● PROBLEM TO WORK ON
Your task is to copy the lines between the line containing "Continue the Blender" and the line containing "dup(col0, (3.78, 5.44, 0), 0, 'twisted", counting both of those lines, and to emit nothing more.

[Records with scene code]
________________

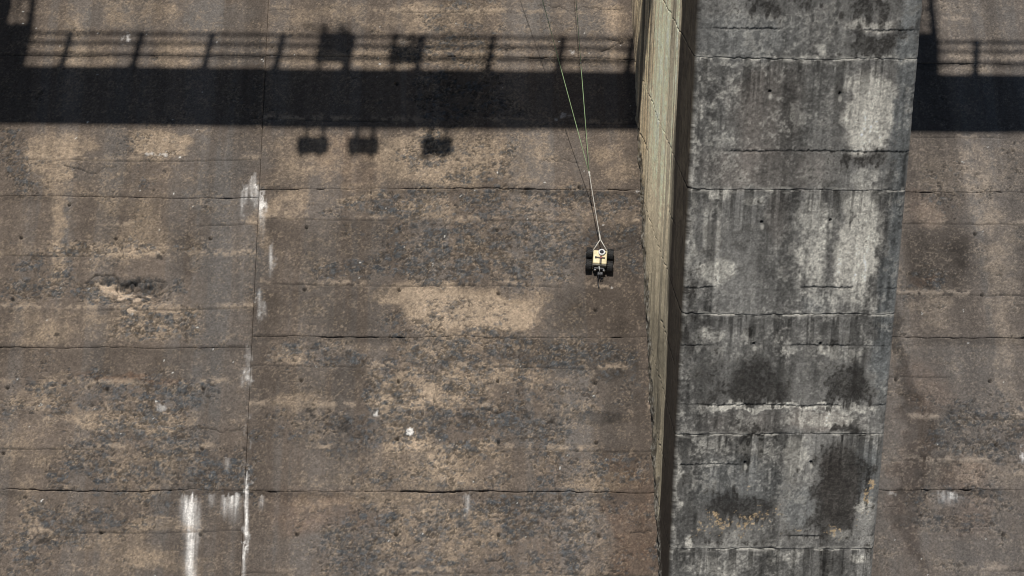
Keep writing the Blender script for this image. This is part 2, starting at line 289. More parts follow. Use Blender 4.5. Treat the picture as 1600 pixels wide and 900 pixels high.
def slope_surface(X, V, zone):
    """relief (along the face normal) and base colour at points of the spillway face"""
    wx = X + (fbm(X*1.7, V*1.7, 1, 4)-.5)*.42 + (fbm(X*9, V*9, 9, 3)-.5)*.06
    wv = V + (fbm(X*1.7+40, V*1.7, 2, 4)-.5)*.22 + (fbm(X*9, V*9+30, 10, 3)-.5)*.05
    big = fbm(X*.55, V*.55, 3, 4); med = fbm(X*2.6, V*3.4, 4, 4); pat = fbm(X*7, V*8, 5, 4)
    fin = fbm(X*21, V*23, 6, 3); grit = fbm(X*48, V*50, 7, 2)
    wash = fbm(X*1.25+5, V*.10, 37, 4); strk = fbm(X*3.2, V*.16, 8, 4); strk2 = fbm(X*11, V*.5, 12, 3)
    tan = paintf(F_TAN, wx, wv, 0.02); agg = paintf(F_AGG, wx, wv, 0.03); gry = paintf(F_GREY, wx, wv); drk = paintf(F_DARK, wx, wv)
    off = (X < -6.2) | (X > 8.7) | (V > 6.2) | (V < -2.6)
    tan = np.where(off, ss(.45, .75, med)*.6, tan); agg = np.where(off, ss(.4, .7, big)*.6, agg)
    rst = paintf(F_RUST, wx, wv)
    band = np.zeros_like(X); ln = LINES[zone]
    allv = sorted(ln+VJ[zone])
    vw = V + (vn(X*.9, X*0+3.3, 14)-.5)*.05 + (vn(X*6, X*0, 15)-.5)*.015
    idx = np.searchsorted(np.array(allv), vw)
    bt = np.random.default_rng(5 if zone == 'L' else 8 if zone == 'R' else 3).random(len(allv)+2)
    band = (bt[idx]-.5)
    # upright form panels and wash columns with fairly sharp sides
    def cols(fr, k, soft):
        t = X*fr+k*.37+(fbm(V*.35+k, X*0+k, 42, 3)-.5)*.22+(pat-.5)*.10; i_ = np.floor(t).astype(np.int64); f_ = ss(.5-soft, .5+soft, t-i_)
        g_ = GR[k % 8][:, k]; return g_[i_ % 512]*(1-f_)+g_[(i_+1) % 512]*f_
    colm = (cols(1.18, 3, .10)-.5)+(cols(2.9, 6, .16)-.5)*.55
    # ---- colour
    n = len(X); c = np.repeat(C_BROWN[None, :], n, 0)
    c = mix(c, C_GREY, np.clip(gry*(.6+.5*med)+ss(.55, .75, strk)*.45, 0, .95)); tan = tan + (wash-.5)*.24+(strk-.5)*.15+colm*.16
    tan = tan + .16*np.clip(agg, 0, 1); tm = np.clip(ss(.05, 1.0, tan*1.05 + (pat-.5)*.34 + (fin-.5)*.26 + (med-.5)*.50 + (grit-.5)*.22), 0, 1)
    c = mix(c, C_TAN, tm*.94)
    c = mix(c, C_LTAN, ss(.65, 1.25, tan+(fin-.5)*.6+(grit-.5)*.5)*.6)
    c = mix(c, C_RUST, np.clip(rst*(.3+.6*pat), 0, .4))
    c *= (1 - np.clip(drk*(.55+.7*med), 0, .62))[:, None]
    c *= (1 + band*.14 + (strk-.5)*(.18+.26*ss(0, 5, V)) + (strk2-.5)*.12 + (big-.5)*.16 + (wash-.5)*.26 + colm*(.14+.14*ss(.5, 4.5, V)))[:, None]
    # bare aggregate: pits and stones
    f1, f2, cid = worley(X*12+(fin-.5)*.5, V*16+(grit-.5)*.5, 2)
    f1b, f2b, cidb = worley(X*24+fin, V*27, 5)
    ag = np.clip(agg*(.55+.9*ss(.3, .7, fbm(X*3.4+7, V*5, 43, 3)))+(med-.5)*.45, 0, 1.1)
    jx = (vn(X*31, V*31, 40)-.5); jv = (vn(X*31+9, V*31, 41)-.5)
    p1, _, pc = worley(X*15+jx*.75, V*21+jv*.75, 3); p2, _, pc2 = worley(X*29+jx*.8, V*38+jv*.8, 6)
    dens = .08+.62*ag+(pat-.5)*.55
    pit = np.maximum(ss(.10, .0, p1-.50*np.sqrt(np.clip((dens-pc)*1.5, 0, 1))-.04), .8*ss(.14, .0, p2-.58*np.sqrt(np.clip((dens*1.05-pc2)*1.6, 0, 1))-.02))
    pit = np.where(dens < np.minimum(pc, pc2), 0, pit)
    pit *= ss(.05, .25, ag)
    c = mix(c, np.where((pc2 > .22)[:, None], C_PIT, C_STONE*.8), pit*(.52+.34*grit))
    st = ss(.08, .17, f2-f1)*ss(.52, .44, f1)*ss(.90-.40*ag, .91-.40*ag, cid)*ss(.12, .5, ag)
    sc_ = C_STONE*(.72+.75*cidb[:, None]) ; bl = ss(.6, .95, vn(X*3, V*3, 31))[:, None]
    sc_ = sc_*(1-bl*.5) + C_BLUE*bl*.5
    c = c*(1-st[:, None]*.55) + sc_*st[:, None]*.55
    b1, b2, bc = worley(X*6.5+jx*.25, V*9+jv*.3, 4)
    bs = ss(.05, .12, b2-b1)*ss(.46, .40, b1+(fin-.5)*.2)*(bc > .86-.28*ag)*ss(.35, .6, ag)
    c = c*(1-bs[:, None]*.6)+(C_STONE*(.75+.6*pc[:, None]))*bs[:, None]*.6
    c = mix(c, C_PIT, ss(.10, .0, np.abs(b1-.44))*(bc > .86-.28*ag)*ss(.35, .6, ag)*.35)
    crev = ss(.07, .0, f2-f1)*ag*.40*ss(.50, .66, med)
    c = mix(c, C_PIT, crev)
    # sand grain and small grains everywhere
    sp = ss(.66, .78, fin)*(.12+.40*ag); c = mix(c, C_DARK, sp)
    g2 = ss(.72, .84, grit); c = mix(c, C_TAN*1.05, g2*.30*ss(.35, .6, pat+tan*.4))
    c *= (1 + (grit-.5)*(.18+.2*ag) + (cidb-.5)*.14)[:, None]
    c *= (1 + (RNG.random(n)-.5)*.22)[:, None]
    # stones with a lichen blue tint and white bird marks
    wd = (cid > .988) & (f1 < .13) & (fin > .5); c = np.where(wd[:, None], rgb(206, 203, 196)*(.8+.3*cidb[:, None]), c)
    # dark damp line just under joints, tan lip just above
    for vj in VJ[zone]:
        dv = vw-vj; c *= (1-.30*ss(-.16, -.02, dv)*ss(.012, 0, dv)*ss(.35, .7, vn(X*1.3, X*0+vj, 17)))[:, None]
    lm = paintf(F_LIME, X+(fin-.5)*.05+(pat-.5)*.06, V+(fin-.5)*.05+(vn(X*26, V*1.2, 19)-.5)*.35*0, 0)
    lm = np.where(off, 0, lm)
    drip = fbm(X*42, V*2.2, 22, 3)
    lm = np.clip(lm, 0, 1.6)*ss(.25, .75, np.clip(lm, 0, 1)*.55+(fbm(X*19, V*11, 34, 4)-.5)*1.5+.22)*(.5+.7*drip)
    for ax, a0, bx, b0, w_, am in DRIPS:
        t = (a0-V)/(a0-b0)+(vn(X*55, X*0+ax, 39)-.75)*.22; cx = ax+(bx-ax)*t+(vn(V*3, V*0+ax, 35)-.5)*w_*.7
        k = np.exp(-((X-cx)/(w_*(1+.25*t)))**2)*ss(-.01, .02, t)*ss(1.02, .25, t)
        lm = lm + am*k*(.35+1.05*drip)*(.75+.5*fin)
    c = mix(c, C_LIME, np.clip(lm*.95, 0, .92))
    # ---- relief
    d = (big-.5)*.020 + (med-.5)*.010 + band*.007 + (fin-.5)*.004 + (grit-.5)*.0022
    d += bs*.012 + st*.009*(1-f1) - pit*.012 - crev*.012 + tm*-.004
    for i, vl in enumerate(ln):
        dv = np.abs(vw-vl); k = ss(.40, .60, vn(X*.8+i*7, X*0+vl*3, 18)); wd_ = .012+.010*vn(X*5, X*0+i, 21)
        g = ss(wd_, wd_*.2, dv)*k; d -= .016*g; c = mix(c, C_PIT, g*.50)
        c = mix(c, C_LTAN, ss(.07, .0, np.abs(vw-vl-.04))*ss(.5, .75, vn(X*1.7+i*3, X*0, 23))*ss(.4, .62, pat*.5+fin*.5)*.55)
    for hx, hv in HOLES:
        r = np.hypot(X-hx, V-hv); h = ss(.034, .016, r); d -= h*.06; c = mix(c, C_PIT*.8, h*.8)
    for hx, hv, rr in SPOTS:
        r = np.hypot((X-hx)*.8, V-hv)+(fin-.5)*rr*1.1; h = ss(rr, rr*.5, r); c = mix(c, C_PIT, h*.75); d -= h*.006
    # broken ledge with a hollow below its lip
    hx, hv = at(205, 452); q = (X-hx)/.62; qq = V-hv+.10*(X-hx)+(pat-.5)*.14
    led = ss(1, .45, np.abs(q))
    d += led*(-.085*ss(.13, .02, qq)*ss(-.26, .0, qq)) + led*.02*ss(.0, .08, qq-.11)*ss(.3, .1, qq)
    c = mix(c, C_STONE*.75, led*ss(.10, .03, np.abs(qq-.10))*ss(.35, .6, fin)*.45)
    for ex_, ey_, ew_, eh_ in SPALL:
        k = ss(1.15, .85, np.hypot((X-ex_)/ew_, (V-ey_)/eh_)+(fin-.5)*.9+(pat-.5)*.5); c = mix(c, C_LTAN*1.12, k*.85); d += k*.012
    # short cracks
    for (ax, ay), (bx, by), wdt in CRACKS:
        t = np.clip(((X-ax)*(bx-ax)+(V-ay)*(by-ay))/((bx-ax)**2+(by-ay)**2), 0, 1)
        r = np.hypot(X-(ax+t*(bx-ax)), V-(ay+t*(by-ay))+(fbm(X*5, X*0, 25, 3)-.5)*.14)
        g = ss(wdt, wdt*.25, r); d -= g*.03; c = mix(c, C_PIT*.8, g*.7)
    if zone == 'Q': g_ = c.mean(1, keepdims=True); c = (c*.72+g_*.28)*.86
    return d, np.clip(c, .008, .9)
SPALL = [at(x, y)+(w_*PXM, h_*PVM) for x, y, w_, h_ in [(170, 451, 13, 4), (180, 455, 7, 4), (196, 461, 12, 3.5), (204, 486, 5, 4), (160, 447, 5, 2.5), (176, 447, 9, 2.5), (190, 466, 8, 3), (215, 470, 6, 2.5), (232, 462, 5, 2), (150, 444, 4, 2)]]
CRACKS = [(at(*a), at(*b), w_) for a, b, w_ in [((840, 8), (975, 17), .010), ((845, 250), (905, 247), .010), ((150, 447), (220, 462), .018), ((215, 460), (272, 470), .014), ((240, 465), (255, 478), .012), ((135, 436), (215, 440), .022), ((205, 440), (260, 436), .014), ((225, 455), (262, 462), .014), ((195, 448), (240, 452), .016), ((262, 468), (300, 484), .010), ((525, 443), (565, 447), .012),
          ((940, 80), (985, 62), .018), ((950, 60), (990, 74), .016), ((750, 640), (800, 650), .016), ((780, 642), (870, 660), .014), ((840, 655), (880, 664), .012), ((760, 880), (785, 875), .02), ((1400, 618), (1440, 622), .010), ((985, 832), (1018, 834), .016), ((1380, 790), (1445, 805), .010), ((130, 640), (230, 648), .012), ((320, 670), (382, 667), .012), ((100, 262), (180, 268), .012), ((940, 395), (985, 385), .010)]]

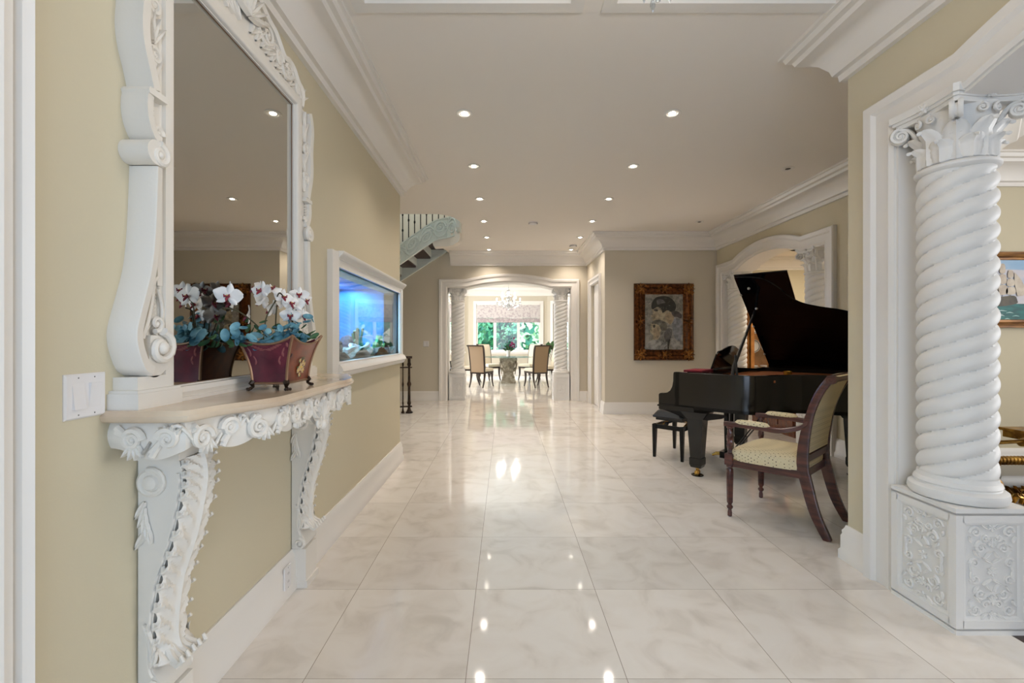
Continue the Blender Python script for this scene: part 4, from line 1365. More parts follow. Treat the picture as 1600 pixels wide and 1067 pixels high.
col0 = column('large twisted column in the near right arch beside the pier', (2.125, 2.125, 0))
dup(col0, (-1.0, 9.57, 0), PI / 2, 'left twisted column of the far dining arch')
dup(col0, (1.18, 9.57, 0), PI / 2, 'right twisted column of the far dining arch')
dup(col0, (3.78, 7.34, 0), 0, 'twisted column behind the piano music desk, far side of its arch')
dup(col0, (3.78, 5.44, 0), 0, 'twisted column above the piano lid, near side of its arch')

# ------------------------------------------------------------------ curved staircase
t = thing('staircase', 'white carved staircase with dark treads and black iron railing rising at the left', 'staircase', (-1.8, 8.2, 2.4))
bp = crom([(-3.6, 7.36, 1.21), (-2.6, 7.38, 1.90), (-1.72, 7.40, 2.508), (-1.30, 7.40, 2.80), (-1.12, 7.40, 2.905), (-.94, 7.36, 2.93), (-.80, 7.24, 2.94), (-.73, 7.05, 2.95), (-.74, 6.85, 2.98)], 8)
HB = .335
def band_F():
    pl = [(p[0], p[1]) for p in bp]
    F, L = path_F(pl)
    S = [0]
    for i in range(1, len(bp)):
        S.append(S[-1] + math.hypot(bp[i][0] - bp[i - 1][0], bp[i][1] - bp[i - 1][1]))
    def G(a, b, c):
        p = F(a, b, c)
        i = 0
        while i < len(S) - 2 and S[i + 1] < a:
            i += 1
        u = max(0, min(1, (a - S[i]) / max(1e-9, S[i + 1] - S[i])))
        zb = bp[i][2] + (bp[i + 1][2] - bp[i][2]) * u
        return (p[0], p[1], zb + b)
    return G, L
G, BL = band_F()
mb = MB()
mb.rings([[G(BL * i / 90, b, c) for b, c in ((0, -.05), (0, .012), (.02, .012), (.024, 0), (HB - .024, 0), (HB - .02, .012), (HB, .016), (HB, -.05))] for i in range(91)])
st_ = bw(mb, 'stringer', M['stair_white'], t, label='carved pale stringer band')
mb = MB()
s = .9
k = 0
while s < BL - .08:
    b = HB * (.5 + .08 * (1 if k % 2 else -1))
    sg = 1 if k % 2 else -1
    spiral(mb, G, s, b, .100, 2.0, 0 if k % 2 else PI, sg, .020, .010, .008, n=6)
    for q in range(5):
        leaflet(mb, G, s, b, q * 2 * PI / 5, .045, .03, .012, .002)
    strand(mb, G, [(s - .12, HB * .5), (s - .04, HB * (.5 - .36 * sg)), (s + .06, HB * (.5 - .30 * sg)), (s + .14, HB * .5)], .020, .010, .010)
    for q in range(4):
        leaflet(mb, G, s + .10 + .012 * q, HB * (.5 + .1 * sg * q), sg * (.4 + .3 * q), .075, .028, .014, .002)
        leaflet(mb, G, s + .06 + .012 * q, HB * (.5 - .1 * sg * q), -sg * (.4 + .3 * q), .06, .024, .012, .002)
    s += .235
    k += 1
bw(mb, 'stringer_carving', M['stair_white'], t)
for k in range(-1, 6):
    x1 = -1.54 - .30 * k
    z_ = 2.94 - .186 * k
    ys = {-1: 8.2, 0: 8.0}.get(k, 7.9)
    bw(MB().box(x1 - .33, x1, ys, 9.37, z_, z_ + .04), 'tread', M['tread'], t, label='dark walnut tread')
    bw(MB().box(x1 - .302, x1 - .28, ys, 9.37, z_ - .150, z_), 'riser', M['stair_white'], t)
mb = MB()
mb.prism([(-1.2, 3.10), (-1.317, 3.03), (-3.6, 1.56), (-3.6, 1.86), (-1.317, 3.33), (-1.2, 3.33)], lambda a, b, c: (a, c, b), 9.32, 9.375)
mb.prism([(-1.2, 3.09), (-1.317, 3.015), (-3.6, 1.545), (-3.6, 1.59), (-1.317, 3.06), (-1.2, 3.13)], lambda a, b, c: (a, c, b), 9.30, 9.38)
bw(mb, 'wall_stringer', M['stair_white'], t)
land = [(-1.19, 7.42), (-.97, 7.40), (-.82, 7.27), (-.745, 7.08), (-.70, 7.0), (-.68, 7.2), (-.76, 7.42), (-.94, 7.56), (-1.2, 7.66)]
bw(MB().rings([[(x * q + (1 - q) * -.95, y * q + (1 - q) * 7.4, z_) for x, y in land] for q, z_ in ((.86, 2.80), (.95, 2.82), (1, 2.86), (1, 3.08))]), 'landing_soffit', M['ceil'], t)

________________

● REPLY
Continue the Blender Python script for this scene: part 4, from line 1365. More parts follow. Treat the picture as 1600 pixels wide and 1067 pixels high.
col0 = column('large twisted column in the near right arch beside the pier', (2.125, 2.125, 0))
dup(col0, (-1.0, 9.57, 0), PI / 2, 'left twisted column of the far dining arch')
dup(col0, (1.18, 9.57, 0), PI / 2, 'right twisted column of the far dining arch')
dup(col0, (3.78, 7.34, 0), 0, 'twisted column behind the piano music desk, far side of its arch')
dup(col0, (3.78, 5.44, 0), 0, 'twisted column above the piano lid, near side of its arch')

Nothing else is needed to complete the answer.